_DIRECTION_
Return, exactly as written, every line from the first line of the data below through the line that contains "mb = MB(); mb.box(.452, .462, -.38, -.1, .0, .17);".
◆ ◆ ◆
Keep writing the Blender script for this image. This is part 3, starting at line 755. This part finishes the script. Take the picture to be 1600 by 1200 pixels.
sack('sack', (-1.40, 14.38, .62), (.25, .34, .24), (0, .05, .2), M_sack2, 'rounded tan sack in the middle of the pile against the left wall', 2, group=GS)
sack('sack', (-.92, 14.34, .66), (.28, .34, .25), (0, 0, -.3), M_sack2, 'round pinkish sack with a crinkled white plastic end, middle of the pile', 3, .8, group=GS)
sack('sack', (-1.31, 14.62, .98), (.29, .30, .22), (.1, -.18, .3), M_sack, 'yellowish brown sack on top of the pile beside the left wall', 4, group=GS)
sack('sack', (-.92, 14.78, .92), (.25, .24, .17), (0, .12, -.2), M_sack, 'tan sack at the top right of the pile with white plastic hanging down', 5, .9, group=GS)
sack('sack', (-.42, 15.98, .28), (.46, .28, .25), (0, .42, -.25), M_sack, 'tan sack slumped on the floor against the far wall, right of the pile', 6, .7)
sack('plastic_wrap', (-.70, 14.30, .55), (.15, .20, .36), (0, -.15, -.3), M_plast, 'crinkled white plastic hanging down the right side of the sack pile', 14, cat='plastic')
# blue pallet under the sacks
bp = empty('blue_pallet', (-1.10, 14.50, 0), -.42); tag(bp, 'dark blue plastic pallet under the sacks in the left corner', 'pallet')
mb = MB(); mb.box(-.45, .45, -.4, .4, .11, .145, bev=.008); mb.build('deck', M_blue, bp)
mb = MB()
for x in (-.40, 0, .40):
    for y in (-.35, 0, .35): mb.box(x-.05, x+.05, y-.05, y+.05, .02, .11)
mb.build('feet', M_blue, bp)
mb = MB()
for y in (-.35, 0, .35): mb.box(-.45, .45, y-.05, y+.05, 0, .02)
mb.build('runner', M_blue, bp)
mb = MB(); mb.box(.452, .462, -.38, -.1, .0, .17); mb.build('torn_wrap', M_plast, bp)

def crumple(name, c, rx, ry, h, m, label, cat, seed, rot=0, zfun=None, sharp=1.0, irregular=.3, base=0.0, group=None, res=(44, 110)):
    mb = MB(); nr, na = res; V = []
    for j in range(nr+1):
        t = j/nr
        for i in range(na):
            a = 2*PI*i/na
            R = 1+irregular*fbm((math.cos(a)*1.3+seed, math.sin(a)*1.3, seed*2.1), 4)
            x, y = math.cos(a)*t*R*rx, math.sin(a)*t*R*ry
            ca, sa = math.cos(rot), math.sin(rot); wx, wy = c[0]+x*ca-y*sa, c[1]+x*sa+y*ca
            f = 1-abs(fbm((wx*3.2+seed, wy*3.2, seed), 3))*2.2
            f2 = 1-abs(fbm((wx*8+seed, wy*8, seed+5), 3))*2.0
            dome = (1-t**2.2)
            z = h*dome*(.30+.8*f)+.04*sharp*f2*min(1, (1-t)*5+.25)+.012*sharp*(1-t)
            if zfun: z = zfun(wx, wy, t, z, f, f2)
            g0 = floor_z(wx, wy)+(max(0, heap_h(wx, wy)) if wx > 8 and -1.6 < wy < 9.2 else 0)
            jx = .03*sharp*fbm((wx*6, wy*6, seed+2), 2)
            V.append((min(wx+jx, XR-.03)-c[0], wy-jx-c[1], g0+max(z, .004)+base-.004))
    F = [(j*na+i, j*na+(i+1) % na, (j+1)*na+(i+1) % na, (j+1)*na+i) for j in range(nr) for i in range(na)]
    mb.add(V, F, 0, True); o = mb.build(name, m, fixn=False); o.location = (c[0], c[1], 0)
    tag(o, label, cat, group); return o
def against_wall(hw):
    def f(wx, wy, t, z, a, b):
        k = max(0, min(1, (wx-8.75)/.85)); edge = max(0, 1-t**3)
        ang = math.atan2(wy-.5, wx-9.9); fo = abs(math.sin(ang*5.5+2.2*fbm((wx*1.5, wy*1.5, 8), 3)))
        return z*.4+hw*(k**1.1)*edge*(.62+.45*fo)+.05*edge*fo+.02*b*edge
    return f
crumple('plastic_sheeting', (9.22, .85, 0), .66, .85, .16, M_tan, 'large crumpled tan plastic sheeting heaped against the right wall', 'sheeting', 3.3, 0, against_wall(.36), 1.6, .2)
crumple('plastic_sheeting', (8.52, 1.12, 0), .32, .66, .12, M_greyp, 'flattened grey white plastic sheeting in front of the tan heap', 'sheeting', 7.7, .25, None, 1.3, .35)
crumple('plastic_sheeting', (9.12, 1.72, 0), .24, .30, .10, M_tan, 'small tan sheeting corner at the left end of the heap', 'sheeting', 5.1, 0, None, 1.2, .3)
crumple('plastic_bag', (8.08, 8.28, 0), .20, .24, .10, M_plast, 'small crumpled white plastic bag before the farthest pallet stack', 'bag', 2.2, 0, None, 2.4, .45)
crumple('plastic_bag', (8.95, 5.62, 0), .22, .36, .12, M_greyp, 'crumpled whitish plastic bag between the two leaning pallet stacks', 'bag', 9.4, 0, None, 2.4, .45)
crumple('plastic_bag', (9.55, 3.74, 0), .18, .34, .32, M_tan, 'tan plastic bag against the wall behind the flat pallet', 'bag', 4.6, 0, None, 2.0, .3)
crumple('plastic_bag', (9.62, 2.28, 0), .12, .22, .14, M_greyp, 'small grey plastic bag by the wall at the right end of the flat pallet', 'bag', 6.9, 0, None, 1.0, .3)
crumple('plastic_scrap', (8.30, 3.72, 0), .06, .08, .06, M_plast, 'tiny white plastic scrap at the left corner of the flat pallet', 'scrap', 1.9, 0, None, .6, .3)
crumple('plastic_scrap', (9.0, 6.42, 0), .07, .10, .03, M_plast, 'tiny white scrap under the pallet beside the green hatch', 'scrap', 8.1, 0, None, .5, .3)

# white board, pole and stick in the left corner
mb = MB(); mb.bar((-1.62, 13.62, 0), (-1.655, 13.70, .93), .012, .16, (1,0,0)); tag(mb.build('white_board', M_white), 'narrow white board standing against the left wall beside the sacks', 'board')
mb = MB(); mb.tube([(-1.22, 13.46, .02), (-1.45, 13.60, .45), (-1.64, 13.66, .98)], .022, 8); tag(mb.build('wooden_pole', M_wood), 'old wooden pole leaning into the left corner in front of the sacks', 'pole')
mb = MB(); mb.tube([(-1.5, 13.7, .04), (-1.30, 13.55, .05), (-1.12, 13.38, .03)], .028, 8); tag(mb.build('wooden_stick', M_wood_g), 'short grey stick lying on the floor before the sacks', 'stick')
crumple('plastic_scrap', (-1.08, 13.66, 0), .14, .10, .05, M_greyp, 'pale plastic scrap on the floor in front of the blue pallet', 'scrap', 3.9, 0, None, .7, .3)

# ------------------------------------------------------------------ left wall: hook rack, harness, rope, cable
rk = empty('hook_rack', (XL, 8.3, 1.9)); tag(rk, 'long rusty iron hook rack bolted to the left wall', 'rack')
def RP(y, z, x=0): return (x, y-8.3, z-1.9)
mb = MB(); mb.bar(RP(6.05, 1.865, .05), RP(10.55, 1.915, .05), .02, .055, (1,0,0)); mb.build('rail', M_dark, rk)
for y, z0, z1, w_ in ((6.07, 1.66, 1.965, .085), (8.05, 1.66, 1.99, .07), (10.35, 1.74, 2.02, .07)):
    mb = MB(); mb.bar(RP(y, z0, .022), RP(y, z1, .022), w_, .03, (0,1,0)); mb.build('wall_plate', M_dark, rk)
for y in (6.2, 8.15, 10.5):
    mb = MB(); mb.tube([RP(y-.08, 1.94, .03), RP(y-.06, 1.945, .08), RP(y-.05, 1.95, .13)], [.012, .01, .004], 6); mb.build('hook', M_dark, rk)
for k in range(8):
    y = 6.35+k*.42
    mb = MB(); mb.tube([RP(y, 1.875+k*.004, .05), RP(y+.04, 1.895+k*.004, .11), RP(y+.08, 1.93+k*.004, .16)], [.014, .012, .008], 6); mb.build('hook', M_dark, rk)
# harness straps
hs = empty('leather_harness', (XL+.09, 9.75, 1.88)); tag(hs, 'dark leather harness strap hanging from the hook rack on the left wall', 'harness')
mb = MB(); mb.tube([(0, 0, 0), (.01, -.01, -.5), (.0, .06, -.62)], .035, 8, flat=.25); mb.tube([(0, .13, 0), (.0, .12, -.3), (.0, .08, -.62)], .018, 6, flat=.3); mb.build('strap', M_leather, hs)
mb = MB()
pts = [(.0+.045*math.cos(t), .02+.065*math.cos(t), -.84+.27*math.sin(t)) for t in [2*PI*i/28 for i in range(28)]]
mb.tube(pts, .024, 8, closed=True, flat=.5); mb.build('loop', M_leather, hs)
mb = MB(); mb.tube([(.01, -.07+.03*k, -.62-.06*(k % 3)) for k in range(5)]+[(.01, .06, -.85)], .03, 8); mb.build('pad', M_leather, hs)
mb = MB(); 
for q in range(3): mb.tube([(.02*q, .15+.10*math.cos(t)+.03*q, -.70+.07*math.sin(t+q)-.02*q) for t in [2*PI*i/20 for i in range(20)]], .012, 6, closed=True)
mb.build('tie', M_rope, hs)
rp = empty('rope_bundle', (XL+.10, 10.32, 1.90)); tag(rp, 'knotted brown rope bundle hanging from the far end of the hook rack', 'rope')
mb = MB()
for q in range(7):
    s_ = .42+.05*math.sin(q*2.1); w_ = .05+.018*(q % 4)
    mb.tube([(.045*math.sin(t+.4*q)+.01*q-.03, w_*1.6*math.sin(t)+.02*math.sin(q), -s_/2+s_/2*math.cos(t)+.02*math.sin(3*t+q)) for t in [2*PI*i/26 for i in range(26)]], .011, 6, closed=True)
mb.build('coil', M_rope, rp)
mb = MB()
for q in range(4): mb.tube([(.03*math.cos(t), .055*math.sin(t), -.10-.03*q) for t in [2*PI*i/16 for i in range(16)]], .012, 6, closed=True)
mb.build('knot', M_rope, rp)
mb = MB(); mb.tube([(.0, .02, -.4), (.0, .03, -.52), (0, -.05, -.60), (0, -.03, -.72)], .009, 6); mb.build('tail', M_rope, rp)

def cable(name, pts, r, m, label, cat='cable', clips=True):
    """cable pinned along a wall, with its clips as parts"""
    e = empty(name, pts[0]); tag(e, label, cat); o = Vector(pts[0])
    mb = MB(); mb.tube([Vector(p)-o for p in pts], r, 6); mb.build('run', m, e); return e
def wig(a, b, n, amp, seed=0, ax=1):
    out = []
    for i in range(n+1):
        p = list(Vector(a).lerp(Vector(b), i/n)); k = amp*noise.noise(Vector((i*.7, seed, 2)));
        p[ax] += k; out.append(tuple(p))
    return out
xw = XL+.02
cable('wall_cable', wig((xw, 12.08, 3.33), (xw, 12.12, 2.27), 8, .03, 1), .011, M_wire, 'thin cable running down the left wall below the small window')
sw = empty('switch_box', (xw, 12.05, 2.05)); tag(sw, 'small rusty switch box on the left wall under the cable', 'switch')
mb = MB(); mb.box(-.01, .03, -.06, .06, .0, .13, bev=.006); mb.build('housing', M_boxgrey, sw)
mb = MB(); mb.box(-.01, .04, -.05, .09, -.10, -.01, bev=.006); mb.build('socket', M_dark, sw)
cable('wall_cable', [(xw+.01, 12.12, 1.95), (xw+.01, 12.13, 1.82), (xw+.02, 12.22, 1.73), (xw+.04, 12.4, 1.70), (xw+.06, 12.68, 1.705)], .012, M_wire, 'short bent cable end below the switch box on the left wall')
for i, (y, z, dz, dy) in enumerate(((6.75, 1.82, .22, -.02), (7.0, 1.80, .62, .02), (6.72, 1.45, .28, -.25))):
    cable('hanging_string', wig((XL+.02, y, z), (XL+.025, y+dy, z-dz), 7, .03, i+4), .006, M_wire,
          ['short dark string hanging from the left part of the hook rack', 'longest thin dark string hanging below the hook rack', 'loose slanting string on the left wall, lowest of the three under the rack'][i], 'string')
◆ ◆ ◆
_OUTPUT OF THE EXERCISE_
Keep writing the Blender script for this image. This is part 3, starting at line 755. This part finishes the script. Take the picture to be 1600 by 1200 pixels.
sack('sack', (-1.40, 14.38, .62), (.25, .34, .24), (0, .05, .2), M_sack2, 'rounded tan sack in the middle of the pile against the left wall', 2, group=GS)
sack('sack', (-.92, 14.34, .66), (.28, .34, .25), (0, 0, -.3), M_sack2, 'round pinkish sack with a crinkled white plastic end, middle of the pile', 3, .8, group=GS)
sack('sack', (-1.31, 14.62, .98), (.29, .30, .22), (.1, -.18, .3), M_sack, 'yellowish brown sack on top of the pile beside the left wall', 4, group=GS)
sack('sack', (-.92, 14.78, .92), (.25, .24, .17), (0, .12, -.2), M_sack, 'tan sack at the top right of the pile with white plastic hanging down', 5, .9, group=GS)
sack('sack', (-.42, 15.98, .28), (.46, .28, .25), (0, .42, -.25), M_sack, 'tan sack slumped on the floor against the far wall, right of the pile', 6, .7)
sack('plastic_wrap', (-.70, 14.30, .55), (.15, .20, .36), (0, -.15, -.3), M_plast, 'crinkled white plastic hanging down the right side of the sack pile', 14, cat='plastic')
# blue pallet under the sacks
bp = empty('blue_pallet', (-1.10, 14.50, 0), -.42); tag(bp, 'dark blue plastic pallet under the sacks in the left corner', 'pallet')
mb = MB(); mb.box(-.45, .45, -.4, .4, .11, .145, bev=.008); mb.build('deck', M_blue, bp)
mb = MB()
for x in (-.40, 0, .40):
    for y in (-.35, 0, .35): mb.box(x-.05, x+.05, y-.05, y+.05, .02, .11)
mb.build('feet', M_blue, bp)
mb = MB()
for y in (-.35, 0, .35): mb.box(-.45, .45, y-.05, y+.05, 0, .02)
mb.build('runner', M_blue, bp)
mb = MB(); mb.box(.452, .462, -.38, -.1, .0, .17); mb.build('torn_wrap', M_plast, bp)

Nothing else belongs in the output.